D’après l’Observatoire national de la délinquance et des réponses pénales (ONDRP), le nombre d’agressions déclarées par les sapeurs-pompiers a triplé en dix ans. Un bilan inquiétant que déplore le soldat du feu :
Alertes, crachats, insultes, ambulances endommagées, guet-apens… C’est malheureusement devenu notre quotidien.
En témoigne aussi l’apparition dans la formation des soldats du feu, de sessions de sensibilisation aux conduites à adopter lors d’agressions ou de situations difficiles. Le pompier confie :
Une intervention sur dix donne lieu à une contrainte entre le pompier et la victime, telle qu’une insulte. On est devenu le punching-ball du système de santé.
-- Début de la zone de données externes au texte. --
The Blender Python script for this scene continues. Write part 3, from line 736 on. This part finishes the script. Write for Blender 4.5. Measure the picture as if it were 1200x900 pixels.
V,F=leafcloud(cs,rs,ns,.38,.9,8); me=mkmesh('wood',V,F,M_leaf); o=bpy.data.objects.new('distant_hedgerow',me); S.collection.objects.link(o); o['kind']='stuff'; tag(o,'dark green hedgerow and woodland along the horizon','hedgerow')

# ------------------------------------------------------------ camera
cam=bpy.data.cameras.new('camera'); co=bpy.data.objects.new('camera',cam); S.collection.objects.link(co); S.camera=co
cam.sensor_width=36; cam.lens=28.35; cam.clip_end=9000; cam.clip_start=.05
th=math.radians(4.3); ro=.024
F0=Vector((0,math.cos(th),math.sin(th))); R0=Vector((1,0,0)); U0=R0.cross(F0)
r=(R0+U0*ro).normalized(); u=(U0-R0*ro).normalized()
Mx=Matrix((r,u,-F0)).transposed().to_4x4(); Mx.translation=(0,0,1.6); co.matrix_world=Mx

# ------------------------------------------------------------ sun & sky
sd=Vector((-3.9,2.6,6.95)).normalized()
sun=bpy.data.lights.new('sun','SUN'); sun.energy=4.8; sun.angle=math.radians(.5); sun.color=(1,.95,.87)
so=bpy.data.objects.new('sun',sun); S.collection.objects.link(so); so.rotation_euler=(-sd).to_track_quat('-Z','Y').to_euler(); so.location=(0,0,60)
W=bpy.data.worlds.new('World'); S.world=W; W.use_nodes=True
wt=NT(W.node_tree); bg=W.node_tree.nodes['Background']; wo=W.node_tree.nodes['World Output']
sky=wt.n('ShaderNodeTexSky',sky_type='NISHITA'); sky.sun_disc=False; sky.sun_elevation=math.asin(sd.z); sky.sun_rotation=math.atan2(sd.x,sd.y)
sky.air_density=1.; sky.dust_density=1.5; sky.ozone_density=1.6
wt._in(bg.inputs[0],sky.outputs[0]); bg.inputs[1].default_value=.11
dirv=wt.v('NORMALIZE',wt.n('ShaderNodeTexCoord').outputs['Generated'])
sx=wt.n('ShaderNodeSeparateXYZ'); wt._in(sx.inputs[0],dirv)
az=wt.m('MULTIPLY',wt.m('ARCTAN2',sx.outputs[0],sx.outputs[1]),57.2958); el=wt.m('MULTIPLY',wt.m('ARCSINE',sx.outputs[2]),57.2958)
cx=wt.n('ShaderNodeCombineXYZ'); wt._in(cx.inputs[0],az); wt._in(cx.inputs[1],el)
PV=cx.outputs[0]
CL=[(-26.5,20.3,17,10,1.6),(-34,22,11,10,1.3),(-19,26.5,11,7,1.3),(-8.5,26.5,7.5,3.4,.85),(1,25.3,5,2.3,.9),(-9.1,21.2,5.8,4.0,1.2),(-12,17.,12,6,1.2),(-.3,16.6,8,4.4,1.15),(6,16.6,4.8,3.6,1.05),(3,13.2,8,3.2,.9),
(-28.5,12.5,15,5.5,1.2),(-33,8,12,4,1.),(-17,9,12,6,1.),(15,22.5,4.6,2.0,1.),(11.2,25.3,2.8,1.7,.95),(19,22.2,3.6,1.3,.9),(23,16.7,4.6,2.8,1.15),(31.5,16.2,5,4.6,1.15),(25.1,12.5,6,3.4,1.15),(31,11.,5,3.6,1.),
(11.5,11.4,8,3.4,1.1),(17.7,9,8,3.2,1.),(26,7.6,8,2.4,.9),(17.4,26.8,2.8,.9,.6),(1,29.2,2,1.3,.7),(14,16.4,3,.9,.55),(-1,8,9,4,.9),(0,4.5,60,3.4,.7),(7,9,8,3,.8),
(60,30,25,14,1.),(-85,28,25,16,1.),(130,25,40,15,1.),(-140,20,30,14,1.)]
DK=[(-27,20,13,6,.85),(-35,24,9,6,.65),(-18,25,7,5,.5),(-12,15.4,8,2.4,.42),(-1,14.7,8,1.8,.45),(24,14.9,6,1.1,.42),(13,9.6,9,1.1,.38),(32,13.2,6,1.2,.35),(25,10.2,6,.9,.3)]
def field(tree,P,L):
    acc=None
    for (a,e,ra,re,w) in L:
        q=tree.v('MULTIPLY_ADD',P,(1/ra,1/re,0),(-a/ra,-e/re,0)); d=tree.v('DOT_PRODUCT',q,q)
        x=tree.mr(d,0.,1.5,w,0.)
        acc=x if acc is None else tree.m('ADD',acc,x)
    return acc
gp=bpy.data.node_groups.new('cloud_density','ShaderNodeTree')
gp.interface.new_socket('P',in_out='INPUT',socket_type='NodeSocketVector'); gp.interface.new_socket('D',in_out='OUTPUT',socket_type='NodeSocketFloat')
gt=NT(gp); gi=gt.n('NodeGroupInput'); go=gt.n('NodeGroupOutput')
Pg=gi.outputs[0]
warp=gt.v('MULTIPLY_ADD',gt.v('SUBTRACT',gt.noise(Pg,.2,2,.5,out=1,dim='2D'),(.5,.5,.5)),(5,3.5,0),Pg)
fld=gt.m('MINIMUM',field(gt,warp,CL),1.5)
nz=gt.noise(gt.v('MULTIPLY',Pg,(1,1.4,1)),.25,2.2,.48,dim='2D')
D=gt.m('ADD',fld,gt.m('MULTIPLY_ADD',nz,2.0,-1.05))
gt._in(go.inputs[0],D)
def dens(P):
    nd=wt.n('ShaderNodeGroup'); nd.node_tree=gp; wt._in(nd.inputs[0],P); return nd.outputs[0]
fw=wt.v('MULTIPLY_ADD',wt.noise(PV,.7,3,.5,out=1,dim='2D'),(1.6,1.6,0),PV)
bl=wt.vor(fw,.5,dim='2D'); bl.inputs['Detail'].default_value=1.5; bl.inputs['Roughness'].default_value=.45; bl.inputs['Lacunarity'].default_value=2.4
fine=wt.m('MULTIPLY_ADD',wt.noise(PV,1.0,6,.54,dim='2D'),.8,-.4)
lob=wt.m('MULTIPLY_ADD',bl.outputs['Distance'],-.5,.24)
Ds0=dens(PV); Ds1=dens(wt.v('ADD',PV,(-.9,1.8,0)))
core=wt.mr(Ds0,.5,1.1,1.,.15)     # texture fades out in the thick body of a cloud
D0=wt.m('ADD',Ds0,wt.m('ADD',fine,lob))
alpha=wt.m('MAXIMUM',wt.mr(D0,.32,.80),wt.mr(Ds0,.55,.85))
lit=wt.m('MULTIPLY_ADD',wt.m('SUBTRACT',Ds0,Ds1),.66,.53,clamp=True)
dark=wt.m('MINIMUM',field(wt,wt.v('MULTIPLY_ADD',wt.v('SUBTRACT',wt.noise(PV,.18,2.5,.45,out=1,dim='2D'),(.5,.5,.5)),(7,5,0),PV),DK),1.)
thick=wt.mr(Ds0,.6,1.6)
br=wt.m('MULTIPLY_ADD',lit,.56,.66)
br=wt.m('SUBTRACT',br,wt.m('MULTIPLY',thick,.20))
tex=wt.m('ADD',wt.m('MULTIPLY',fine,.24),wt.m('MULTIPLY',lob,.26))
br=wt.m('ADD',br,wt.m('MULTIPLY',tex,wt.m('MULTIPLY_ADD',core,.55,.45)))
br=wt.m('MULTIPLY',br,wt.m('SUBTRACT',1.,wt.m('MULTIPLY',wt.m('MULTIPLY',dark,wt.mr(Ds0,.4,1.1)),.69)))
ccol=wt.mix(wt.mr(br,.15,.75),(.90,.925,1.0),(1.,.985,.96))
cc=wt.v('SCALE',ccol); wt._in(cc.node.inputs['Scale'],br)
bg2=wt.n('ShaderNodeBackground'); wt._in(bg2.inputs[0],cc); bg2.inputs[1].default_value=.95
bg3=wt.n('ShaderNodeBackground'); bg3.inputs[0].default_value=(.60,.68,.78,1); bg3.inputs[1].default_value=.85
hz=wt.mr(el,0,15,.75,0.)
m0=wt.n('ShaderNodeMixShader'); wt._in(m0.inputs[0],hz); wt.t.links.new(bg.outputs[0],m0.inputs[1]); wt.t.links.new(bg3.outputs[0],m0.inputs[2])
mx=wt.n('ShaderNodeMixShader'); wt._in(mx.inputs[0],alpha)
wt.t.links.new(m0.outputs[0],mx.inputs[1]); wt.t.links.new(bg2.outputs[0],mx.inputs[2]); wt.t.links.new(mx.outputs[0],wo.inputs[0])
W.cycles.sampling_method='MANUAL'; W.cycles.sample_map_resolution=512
On paie la précarisation des systèmes : appeler les pompiers quand on est en situation de difficulté, ça devient la facilité.
Il incite les pompiers dans son cas à porter plainte
Wenceslas François ne conteste pas cependant certaines améliorations entrevues depuis peu. « Sur 100 appels, dix ambulances sont envoyées. Il y a un tri qui s’effectue de plus en plus », constate-t-il. Mais les mentalités ont également changé d’après le pompier :
Les rapports avec les habitants ne sont plus les mêmes. La sympathie à notre égard s’est considérablement affaiblie.
En médiatisant son combat, Wenceslas François veut faire avancer les choses :
Je veux que les gens se rendent compte des problèmes rencontrés et de la réalité du terrain. Je veux inciter mes collègues à se battre et aller porter plainte pour obtenir justice car aujourd’hui beaucoup préfèrent laisser tomber en pensant qu’il n’y aura pas de suite… Il faut un exemple. Je veux que mon agresseur paye. Je ne suis pas quelqu’un qui pardonne.